De entre todas las libertades derribadas y arrastradas por el fango, la libertad de expresión brilla con luz propia: la de un flexo que examina al inconsciente que critica o satiriza al poderoso. De este modo, por las redes sociales circula una especie de policía del excremento (llamarla "del pensamiento" sería obviamente exagerado) que denomina "fascistas" a las voces disidentes que se atreven a poner en duda a grandes popes de la televisión. Tal vez el caso más sangrante sea el de Pablo Motos, un presentador chocarrero que cuenta con una cohorte de correveidiles y tuiteros dispuestos a señalar con una cruz a cualquiera que cuestione el machismo, el clasismo, la homofobia y la imbecilidad general que destila su programa. Es difícil retorcer más la semántica para concluir que la libertad de expresión es exclusiva de Pablo Motos.

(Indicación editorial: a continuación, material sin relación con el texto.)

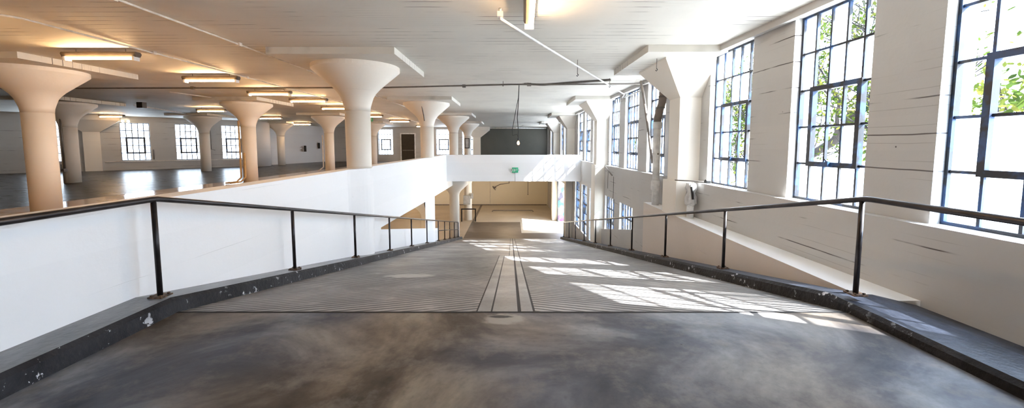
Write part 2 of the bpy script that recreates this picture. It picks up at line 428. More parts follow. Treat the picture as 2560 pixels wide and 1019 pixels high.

No obstante, este fin de semana, este retorcimiento semántico ha ido un paso más allá, cuando el humorista Facu Díaz desveló que Pablo Motos ha presionado, censurado o amenazado a montones de cómicos a quienes se les ha ocurrido bromear o hacer chistes sobre Pablo Motos. La denuncia de Díaz ha provocado un auténtico #metoo de damnificados, entre los que se incluyen dibujantes satíricos, políticos o invitados al programa que en su día denunciaron el lamentable comportamiento del presentador y que posteriormente recibieron una llamada de advertencia de la productora. Hablamos de un tipo con un poder inmenso, un personaje que en público se ha convertido en adalid de la libertad de expresión y en privado se comporta como un matón de tres al cuarto, un mafioso de ascensor o un Mussolini catódico. "No vais a trabajar en televisión en vuestra vida" era el leit motiv habitual de las llamadas.

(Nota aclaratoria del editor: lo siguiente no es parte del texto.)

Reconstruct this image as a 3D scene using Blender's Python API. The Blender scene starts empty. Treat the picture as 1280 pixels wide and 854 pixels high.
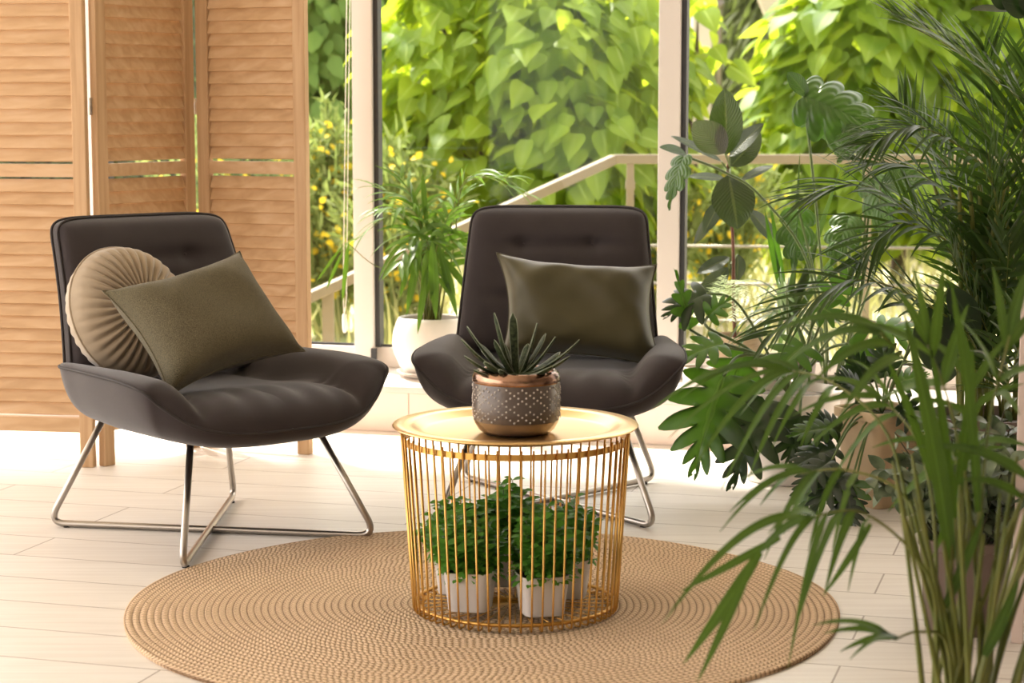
import bpy, math, random
import numpy as np
from mathutils import Vector, Matrix
PI = math.pi
random.seed(7); np.random.seed(7)
SC = bpy.context.scene
COL = SC.collection

# ------------------------------------------------------------------ camera measurements
F = 2500.0; TH = math.atan(296 / 2500); H = 1.08
def ray(px, py):
    a = (px - 640) / F; b = -(py - 427) / F; c, s = math.cos(TH), math.sin(TH)
    return (a, c + b * s, -s + b * c)
def G(px, py, z=0.0):                      # point of the photo lying at height z
    r = ray(px, py); k = (z - H) / r[2]; return Vector((r[0] * k, r[1] * k, z))
def at(px, py, Y):                         # point of the photo lying at distance Y
    r = ray(px, py); k = Y / r[1]; return Vector((r[0] * k, Y, H + r[2] * k))

# ------------------------------------------------------------------ materials
def mat(name, col=(.8, .8, .8), rough=.6, metal=0.0, sheen=0.0, coat=0.0, spec=.5):
    m = bpy.data.materials.new(name); m.use_nodes = True
    b = m.node_tree.nodes['Principled BSDF']
    b.inputs['Base Color'].default_value = (*col, 1)
    b.inputs['Roughness'].default_value = rough
    b.inputs['Metallic'].default_value = metal
    b.inputs['Specular IOR Level'].default_value = spec
    if sheen:
        b.inputs['Sheen Weight'].default_value = sheen
        b.inputs['Sheen Roughness'].default_value = .4
    if coat: b.inputs['Coat Weight'].default_value = coat
    return m
def nd(m, t, **k):
    n = m.node_tree.nodes.new(t)
    for a, v in k.items():
        if a in n.inputs.keys(): n.inputs[a].default_value = v
        else: setattr(n, a, v)
    return n
def lk(m, a, ao, b, bi): m.node_tree.links.new(a.outputs[ao], b.inputs[bi])
def bsdf(m): return m.node_tree.nodes['Principled BSDF']
def ramp(m, stops):
    r = nd(m, 'ShaderNodeValToRGB'); e = r.color_ramp.elements
    while len(e) < len(stops): e.new(.5)
    for i, (p, c) in enumerate(stops):
        e[i].position = p; e[i].color = (*c, 1)
    return r
def coords(m, scale=(1, 1, 1), rot=(0, 0, 0), kind='Object'):
    t = nd(m, 'ShaderNodeTexCoord'); mp = nd(m, 'ShaderNodeMapping')
    mp.inputs['Scale'].default_value = scale; mp.inputs['Rotation'].default_value = rot
    lk(m, t, kind, mp, 'Vector'); return mp
def noise(m, mp, scale, detail=4, dist=0):
    n = nd(m, 'ShaderNodeTexNoise', Scale=scale, Detail=detail, Distortion=dist)
    lk(m, mp, 'Vector', n, 'Vector'); return n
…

Lo verdaderamente gracioso de historia es que ha brotado unos días después de que Alfonso Guerra se quejara en El hormiguero, con gran regocijo de Motos, de que ya no hay libertad de expresión porque no pueden hacerse chistes de mariquitas, de gangosos o de enanos. Hombre, Alfonso, por poder sí se puede, lo que pasa es que quedas como un gilipollas y entonces la libertad de expresión (la de los demás) vuelve para pegarte como un bumerán en la boca. También es verdad que con las gracias y desgracias de Alfonso Guerra pueden hacerse chistes para publicar tres tomos.

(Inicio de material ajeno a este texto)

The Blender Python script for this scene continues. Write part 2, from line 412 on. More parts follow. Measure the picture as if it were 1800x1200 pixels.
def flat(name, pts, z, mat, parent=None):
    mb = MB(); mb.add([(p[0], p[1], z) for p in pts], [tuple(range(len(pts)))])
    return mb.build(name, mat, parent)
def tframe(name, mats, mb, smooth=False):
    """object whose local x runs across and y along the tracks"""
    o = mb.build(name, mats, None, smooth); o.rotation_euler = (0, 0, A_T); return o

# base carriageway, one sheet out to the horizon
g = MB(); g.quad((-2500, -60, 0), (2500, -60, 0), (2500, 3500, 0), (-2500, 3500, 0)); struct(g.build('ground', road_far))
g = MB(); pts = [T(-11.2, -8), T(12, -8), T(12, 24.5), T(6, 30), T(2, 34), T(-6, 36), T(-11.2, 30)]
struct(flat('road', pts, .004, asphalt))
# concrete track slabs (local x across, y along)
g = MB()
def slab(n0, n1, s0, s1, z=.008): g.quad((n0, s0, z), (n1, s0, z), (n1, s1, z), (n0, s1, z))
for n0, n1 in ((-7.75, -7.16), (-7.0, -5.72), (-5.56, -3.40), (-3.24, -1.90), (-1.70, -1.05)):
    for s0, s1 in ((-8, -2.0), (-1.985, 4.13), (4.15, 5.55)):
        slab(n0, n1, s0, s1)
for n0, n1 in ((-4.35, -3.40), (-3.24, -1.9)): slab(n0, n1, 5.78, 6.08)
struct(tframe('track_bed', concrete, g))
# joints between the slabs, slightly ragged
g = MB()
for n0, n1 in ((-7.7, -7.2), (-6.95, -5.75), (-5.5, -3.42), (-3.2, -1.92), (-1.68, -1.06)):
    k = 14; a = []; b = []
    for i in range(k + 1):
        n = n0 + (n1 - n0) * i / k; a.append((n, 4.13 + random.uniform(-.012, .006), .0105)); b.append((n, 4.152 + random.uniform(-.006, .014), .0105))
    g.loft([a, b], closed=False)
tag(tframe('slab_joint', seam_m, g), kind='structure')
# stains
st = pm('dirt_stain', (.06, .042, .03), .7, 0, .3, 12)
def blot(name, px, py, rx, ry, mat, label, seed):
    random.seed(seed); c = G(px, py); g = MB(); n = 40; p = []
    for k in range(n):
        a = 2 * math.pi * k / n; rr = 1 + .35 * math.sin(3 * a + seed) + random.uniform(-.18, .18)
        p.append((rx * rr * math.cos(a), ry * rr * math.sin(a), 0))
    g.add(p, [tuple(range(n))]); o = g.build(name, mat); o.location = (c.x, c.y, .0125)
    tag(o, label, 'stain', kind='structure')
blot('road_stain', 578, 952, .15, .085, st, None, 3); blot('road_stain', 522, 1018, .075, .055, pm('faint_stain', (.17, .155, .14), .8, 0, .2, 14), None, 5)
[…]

De hecho, una de las cosas que sacan de quicio a Pablo Motos es que otros humoristas hagan chistes sobre su estatura, que no es precisamente la de un pívot de la NBA, o sobre su físico, cuando no deja de compartir esas fotos hilarantes en las que practica yoga y parece que esté imitando a un pavo antes de entrar al horno. Él mismo se rio un día a carcajadas del aspecto de Fernando Simón, cuando el suyo es para ponerle un burka a la tele. Hace poco escribí que siempre que se habla de los límites de humor nadie señala que Pablo Motos es uno de ellos. Quién iba a pensar que no era ninguna broma.